Program offers low-income youth opportunities for fun activities
In spite of financial problems of its own, the Boys and Girls Clubs of Greater Washington are pressing forward with new efforts to help poor children with the Hope to Opportunity Program (H2O).
“It helps gives the kids a sense of belonging,” said David Curtis, program director for the clubs. “It shows them that people care about them.”
Monica Phillips, Department Regional Director of BGCGW on Benning Road, said H2O helps homeless children integrate into a population of their peers. “Our programs help give the kids a structure so that no one feels alienated,” Phillips said. “Our programs focus on helping the kids build self -confidence and have fun with kids their own age.”
A busing program helps bring kids from Hyde Park Junior High to the Benning Road location where a learning center with new computers donated by Microsoft is currently under construction.
In addition to helping children, the H2O initiative also offers help to parents trying to work their way out of homelessness, said Eric Liley, BGCGW’s vice president of marketing and communications.
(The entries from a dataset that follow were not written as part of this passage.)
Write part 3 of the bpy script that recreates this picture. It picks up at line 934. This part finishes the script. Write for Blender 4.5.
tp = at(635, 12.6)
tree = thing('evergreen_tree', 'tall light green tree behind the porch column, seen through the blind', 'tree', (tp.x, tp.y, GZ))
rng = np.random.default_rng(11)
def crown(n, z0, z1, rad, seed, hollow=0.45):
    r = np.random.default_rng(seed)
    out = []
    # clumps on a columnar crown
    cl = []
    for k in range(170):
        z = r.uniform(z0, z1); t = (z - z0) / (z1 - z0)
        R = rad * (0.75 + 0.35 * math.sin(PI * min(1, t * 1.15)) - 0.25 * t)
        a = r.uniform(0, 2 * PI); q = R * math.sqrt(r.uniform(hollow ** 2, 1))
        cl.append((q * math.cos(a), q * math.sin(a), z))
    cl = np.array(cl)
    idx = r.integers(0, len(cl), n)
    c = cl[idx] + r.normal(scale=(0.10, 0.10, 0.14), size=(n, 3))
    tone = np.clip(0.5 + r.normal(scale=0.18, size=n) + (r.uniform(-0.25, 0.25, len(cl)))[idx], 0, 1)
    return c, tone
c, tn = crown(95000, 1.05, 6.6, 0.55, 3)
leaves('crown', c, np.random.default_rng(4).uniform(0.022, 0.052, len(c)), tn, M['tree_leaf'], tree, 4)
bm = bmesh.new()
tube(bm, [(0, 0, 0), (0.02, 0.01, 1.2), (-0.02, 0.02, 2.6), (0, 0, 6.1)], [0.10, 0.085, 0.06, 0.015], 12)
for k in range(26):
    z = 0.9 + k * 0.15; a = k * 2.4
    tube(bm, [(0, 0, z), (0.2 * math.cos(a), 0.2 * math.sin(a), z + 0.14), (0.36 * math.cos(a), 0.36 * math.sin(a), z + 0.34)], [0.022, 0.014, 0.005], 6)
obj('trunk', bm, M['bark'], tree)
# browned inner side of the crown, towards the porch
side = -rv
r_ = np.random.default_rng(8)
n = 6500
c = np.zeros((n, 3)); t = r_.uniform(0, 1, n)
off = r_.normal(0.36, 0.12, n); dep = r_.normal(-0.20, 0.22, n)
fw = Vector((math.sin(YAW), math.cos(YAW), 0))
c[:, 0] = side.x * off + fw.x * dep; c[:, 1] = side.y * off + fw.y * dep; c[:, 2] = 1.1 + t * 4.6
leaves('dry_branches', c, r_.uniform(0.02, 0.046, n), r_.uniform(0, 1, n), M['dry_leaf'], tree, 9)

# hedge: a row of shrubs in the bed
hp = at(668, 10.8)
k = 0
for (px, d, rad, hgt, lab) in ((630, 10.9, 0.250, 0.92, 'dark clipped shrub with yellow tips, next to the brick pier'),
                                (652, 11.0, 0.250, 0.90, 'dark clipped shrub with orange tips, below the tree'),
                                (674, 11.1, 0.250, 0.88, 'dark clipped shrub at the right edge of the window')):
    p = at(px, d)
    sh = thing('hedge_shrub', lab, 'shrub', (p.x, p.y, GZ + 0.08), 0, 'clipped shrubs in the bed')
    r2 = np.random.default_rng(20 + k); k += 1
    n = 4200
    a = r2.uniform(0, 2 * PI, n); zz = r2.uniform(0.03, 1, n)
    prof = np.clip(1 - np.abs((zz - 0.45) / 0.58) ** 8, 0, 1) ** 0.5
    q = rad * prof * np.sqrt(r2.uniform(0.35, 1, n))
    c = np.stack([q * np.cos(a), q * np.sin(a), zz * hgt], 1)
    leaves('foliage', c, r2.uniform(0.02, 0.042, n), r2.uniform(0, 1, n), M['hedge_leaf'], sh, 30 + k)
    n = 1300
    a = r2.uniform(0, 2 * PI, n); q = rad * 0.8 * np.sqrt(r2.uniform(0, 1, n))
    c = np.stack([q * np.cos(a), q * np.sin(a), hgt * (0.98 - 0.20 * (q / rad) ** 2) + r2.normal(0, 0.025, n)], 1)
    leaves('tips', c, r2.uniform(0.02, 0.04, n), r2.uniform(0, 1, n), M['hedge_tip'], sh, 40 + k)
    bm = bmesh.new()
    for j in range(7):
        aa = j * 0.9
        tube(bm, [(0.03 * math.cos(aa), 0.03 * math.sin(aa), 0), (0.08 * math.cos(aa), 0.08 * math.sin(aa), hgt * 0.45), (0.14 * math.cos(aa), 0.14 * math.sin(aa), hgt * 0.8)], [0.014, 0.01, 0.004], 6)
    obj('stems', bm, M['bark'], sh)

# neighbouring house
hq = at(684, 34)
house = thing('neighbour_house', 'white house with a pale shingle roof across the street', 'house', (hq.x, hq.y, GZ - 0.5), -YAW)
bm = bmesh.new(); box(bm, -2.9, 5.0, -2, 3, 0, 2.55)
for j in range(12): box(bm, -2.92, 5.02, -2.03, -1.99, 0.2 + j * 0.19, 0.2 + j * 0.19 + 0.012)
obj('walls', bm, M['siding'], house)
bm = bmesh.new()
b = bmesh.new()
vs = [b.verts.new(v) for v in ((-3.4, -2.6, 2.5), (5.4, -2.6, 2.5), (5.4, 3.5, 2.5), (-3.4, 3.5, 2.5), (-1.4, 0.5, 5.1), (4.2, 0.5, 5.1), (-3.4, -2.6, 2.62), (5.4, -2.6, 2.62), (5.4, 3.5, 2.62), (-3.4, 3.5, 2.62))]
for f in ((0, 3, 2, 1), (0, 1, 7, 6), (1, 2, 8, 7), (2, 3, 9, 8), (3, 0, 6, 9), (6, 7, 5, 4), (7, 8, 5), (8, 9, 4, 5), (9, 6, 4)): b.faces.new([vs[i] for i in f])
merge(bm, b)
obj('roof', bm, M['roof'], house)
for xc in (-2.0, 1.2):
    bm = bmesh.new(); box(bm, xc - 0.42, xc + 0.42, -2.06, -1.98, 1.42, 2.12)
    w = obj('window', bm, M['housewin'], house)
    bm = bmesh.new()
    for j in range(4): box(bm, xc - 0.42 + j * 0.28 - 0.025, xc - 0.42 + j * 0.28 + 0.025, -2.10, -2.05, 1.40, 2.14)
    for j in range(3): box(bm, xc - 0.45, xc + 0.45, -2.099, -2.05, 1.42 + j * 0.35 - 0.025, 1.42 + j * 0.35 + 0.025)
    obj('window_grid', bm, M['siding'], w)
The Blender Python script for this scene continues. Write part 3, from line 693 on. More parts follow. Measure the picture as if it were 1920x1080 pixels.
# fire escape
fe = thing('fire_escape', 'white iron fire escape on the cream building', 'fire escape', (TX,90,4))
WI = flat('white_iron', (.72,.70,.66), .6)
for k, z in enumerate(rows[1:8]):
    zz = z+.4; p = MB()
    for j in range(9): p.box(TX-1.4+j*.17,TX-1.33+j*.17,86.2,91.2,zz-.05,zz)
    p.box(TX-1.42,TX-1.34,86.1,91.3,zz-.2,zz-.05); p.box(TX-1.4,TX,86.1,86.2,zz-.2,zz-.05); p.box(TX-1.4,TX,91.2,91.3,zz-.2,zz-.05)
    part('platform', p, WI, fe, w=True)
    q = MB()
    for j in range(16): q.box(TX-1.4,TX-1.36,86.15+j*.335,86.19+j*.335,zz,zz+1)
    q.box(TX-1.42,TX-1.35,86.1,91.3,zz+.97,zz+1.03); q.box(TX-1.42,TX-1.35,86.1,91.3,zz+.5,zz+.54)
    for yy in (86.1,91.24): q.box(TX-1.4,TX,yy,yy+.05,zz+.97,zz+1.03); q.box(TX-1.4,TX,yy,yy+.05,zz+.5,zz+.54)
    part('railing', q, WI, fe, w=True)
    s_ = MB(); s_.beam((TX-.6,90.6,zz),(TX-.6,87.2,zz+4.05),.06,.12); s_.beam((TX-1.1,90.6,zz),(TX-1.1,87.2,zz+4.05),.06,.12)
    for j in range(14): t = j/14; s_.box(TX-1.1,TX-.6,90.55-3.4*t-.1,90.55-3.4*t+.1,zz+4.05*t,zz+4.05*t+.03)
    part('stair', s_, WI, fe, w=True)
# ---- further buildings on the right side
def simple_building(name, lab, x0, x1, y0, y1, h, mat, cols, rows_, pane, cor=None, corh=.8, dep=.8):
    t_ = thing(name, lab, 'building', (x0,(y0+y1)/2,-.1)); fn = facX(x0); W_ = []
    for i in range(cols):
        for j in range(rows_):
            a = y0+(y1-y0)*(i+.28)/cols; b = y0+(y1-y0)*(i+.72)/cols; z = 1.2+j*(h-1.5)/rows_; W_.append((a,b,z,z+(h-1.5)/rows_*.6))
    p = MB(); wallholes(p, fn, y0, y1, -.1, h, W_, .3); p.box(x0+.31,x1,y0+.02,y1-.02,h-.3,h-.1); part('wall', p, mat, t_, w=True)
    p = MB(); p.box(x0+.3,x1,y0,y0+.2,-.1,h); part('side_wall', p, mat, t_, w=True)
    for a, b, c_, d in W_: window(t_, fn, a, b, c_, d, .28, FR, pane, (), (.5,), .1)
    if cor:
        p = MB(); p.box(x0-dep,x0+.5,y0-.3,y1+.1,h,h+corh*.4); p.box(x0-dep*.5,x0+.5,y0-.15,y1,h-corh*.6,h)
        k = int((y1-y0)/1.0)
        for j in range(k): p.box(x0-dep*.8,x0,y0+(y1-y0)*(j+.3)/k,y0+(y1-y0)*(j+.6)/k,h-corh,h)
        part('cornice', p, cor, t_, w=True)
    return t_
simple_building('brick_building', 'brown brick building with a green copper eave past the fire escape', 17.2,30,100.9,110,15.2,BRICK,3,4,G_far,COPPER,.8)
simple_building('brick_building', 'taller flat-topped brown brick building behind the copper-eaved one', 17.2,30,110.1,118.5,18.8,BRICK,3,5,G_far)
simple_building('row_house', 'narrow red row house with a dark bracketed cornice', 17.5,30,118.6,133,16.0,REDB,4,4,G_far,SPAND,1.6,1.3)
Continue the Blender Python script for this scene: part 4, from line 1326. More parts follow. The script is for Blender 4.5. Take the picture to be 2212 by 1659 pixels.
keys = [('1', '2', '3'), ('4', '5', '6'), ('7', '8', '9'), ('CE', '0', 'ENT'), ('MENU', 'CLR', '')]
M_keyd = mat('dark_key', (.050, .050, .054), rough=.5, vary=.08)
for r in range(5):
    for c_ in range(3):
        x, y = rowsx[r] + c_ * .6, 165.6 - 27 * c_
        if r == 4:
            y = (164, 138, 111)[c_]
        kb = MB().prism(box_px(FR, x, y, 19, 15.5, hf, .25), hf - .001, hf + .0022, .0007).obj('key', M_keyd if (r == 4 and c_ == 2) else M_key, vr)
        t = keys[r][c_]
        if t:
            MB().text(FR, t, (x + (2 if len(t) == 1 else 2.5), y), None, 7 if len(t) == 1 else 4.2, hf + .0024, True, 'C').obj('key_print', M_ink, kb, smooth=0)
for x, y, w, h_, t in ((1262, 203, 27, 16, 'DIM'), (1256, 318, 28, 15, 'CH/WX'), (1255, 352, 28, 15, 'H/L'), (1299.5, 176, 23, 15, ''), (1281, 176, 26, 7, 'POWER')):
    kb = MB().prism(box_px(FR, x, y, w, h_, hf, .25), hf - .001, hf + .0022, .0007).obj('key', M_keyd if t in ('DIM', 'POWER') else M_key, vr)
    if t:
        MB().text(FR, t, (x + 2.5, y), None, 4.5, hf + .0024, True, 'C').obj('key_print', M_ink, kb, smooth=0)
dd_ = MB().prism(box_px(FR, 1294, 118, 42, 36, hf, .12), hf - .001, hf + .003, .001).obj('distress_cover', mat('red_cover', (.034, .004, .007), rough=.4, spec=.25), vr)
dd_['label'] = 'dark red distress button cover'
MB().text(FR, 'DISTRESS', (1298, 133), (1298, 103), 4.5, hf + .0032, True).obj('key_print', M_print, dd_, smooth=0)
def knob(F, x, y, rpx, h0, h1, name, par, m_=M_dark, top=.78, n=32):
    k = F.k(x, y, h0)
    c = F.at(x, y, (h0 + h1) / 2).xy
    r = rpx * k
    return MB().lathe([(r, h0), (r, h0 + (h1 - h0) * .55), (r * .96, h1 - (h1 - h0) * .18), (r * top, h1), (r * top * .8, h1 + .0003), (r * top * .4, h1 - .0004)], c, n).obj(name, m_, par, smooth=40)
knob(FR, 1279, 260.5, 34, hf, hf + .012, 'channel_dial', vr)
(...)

“The Boys and Girls Club offers enrichment classes for H20 participants’ parents,” Liley said. “The kids are provided healthy snacks and play activities, freeing up their parents time to look for betterment.”
According to Liley, most of the programs that the boys and girls participate in run from 5:00 to 9:00 p.m., Wednesday through Friday. Along with that, BGCGW has a summer sleepover program named Camp Brown, which provides all the same facilities and programs that are a part of BGCGW.
“The five core values of the Boys and Girls Club are character and leadership, education and career, health and life skills, sport fitness recreation and the arts,” Phillips said. All of the programs in BGCGW help emphasize some area of these core values.
Last year, BGCGW, which has a long history of helping poor children, was facing the closure and sale of clubhouses and staff layoffs in the face of a $7 million deficit. Under a purchase agreement finalized earlier this year, the District helped keep the endangered youth clubs open and running. These clubs serve over 15,000 young people and adults.
Inclusion is not spelled out in the five areas of focus that Phillips notes, but it is a part of everyday life for the children that use the facilities of BGCGW on Benning Road.